Still, a gating factor was the price of the cloud migration. Namoi Cotton’s management considered the initial quotes from all three cloud providers to be too high. Tolson subsequently connected Fusion5 with the Oracle Cloud Lift Services team, and between them, they figured out a way to slash the price of the implementation.

“At that point, the executive team was happy to go ahead with it,” Tolson says.

A significant saving and supercharged performance

The JD Edwards system architected by Fusion5 allowed Namoi Cotton to migrate to Oracle Cloud, and upgrade from JDE 9.1 to 9.2, for a total project cost of AUD$120,000 - a saving of over 60% compared with other upgrade and migration quotes.

Furthermore, the company’s move to Oracle Cloud reduced its ongoing system maintenance costs, while mitigating the security and downtime risks—and associated costs—of running end-of-life applications on outdated hardware.

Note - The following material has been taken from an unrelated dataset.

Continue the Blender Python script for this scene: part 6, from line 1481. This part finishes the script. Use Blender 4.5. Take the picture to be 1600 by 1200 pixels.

And with Oracle’s commitment to supporting JDE 9.2 until at least 2033, the future looks bright.

While it’s difficult to assign percentages to application performance improvements, running the latest Oracle JD Edwards apps on the latest Microsoft database and virtual machines in Oracle Cloud has noticeably improved application performance for the company’s 200 or so users, most of whom work in corporate finance. A happy Tolson says that processing that used to take minutes can now take mere seconds. “Anything we’ve moved to OCI is running far faster there than we could’ve ever hoped for on our on-prem servers.”

Moving the applications to Oracle Cloud has also made it easier for Namoi Cotton’s five-person IT team to scale capacity as the business grows.

Seamless teamwork

Through working closely with Oracle Cloud Lift Services for OCI, network, security architecture and design, and JDE environment migration strategy to OCI, Fusion5 completed the successful cloud migration in just a few months. Namoi Cotton’s Oracle JDE 9.2 instance went live on OCI, using the JDE one-click provisioning tool, in March 2022.

“It was seamless. The two teams speak the same language. The project manager on the Fusion5 team and the project manager on the Oracle team worked really well together. Everything was well-aligned. I couldn’t have asked for more.”

Jim Tolson, IT Manager


What’s next?

Over the next six to twelve months, Namoi Cotton and Fusion5 will evaluate implementing additional JD Edwards 9.2 modules and features and explore how to take advantage of additional JD Edwards and OCI capabilities bringing further value to Namoi Cotton.